Fario in May admitted intentionally or knowingly torturing a companion animal, a third-degree felony, plea documents show. A conviction carries a possible prison sentence of up to five years, but in exchange for the plea, prosecutors recommended no prison time. A misdemeanor charge of obstructing justice also was dismissed as part of a plea bargain.

On March 25, investigators were called to Fario's home by his stepfather, who told them he had seen his stepson punch the dog repeatedly with closed fists and once heard a "thudding" sound after the dog urinated on Fario's bed, charging documents state.

Fario allegedly told investigators he took issue with the puppy peeing on his bed several days in a row, so he "smacked" and "spanked" the dog. Charges say he noticed the puppy acting strange and not eating or drinking in the days before its death, but he did not call a veterinarian. When he discovered the dog had died, investigators say he put it in a trash bag in an outside garbage can.

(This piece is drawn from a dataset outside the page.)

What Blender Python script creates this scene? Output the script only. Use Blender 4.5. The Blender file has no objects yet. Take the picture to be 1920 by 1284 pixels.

Police said Fario had the Australian shepherd for six months before its death.

In the days after he was first charged, Fario's mother submitted a letter to the court. She said he needed treatment for anger and addiction and that he acknowledges he should not own a pet again, at least until he deals with those issues.

"I know he is not an evil person," she wrote, adding that her son was in extreme pain as he came off of methadone.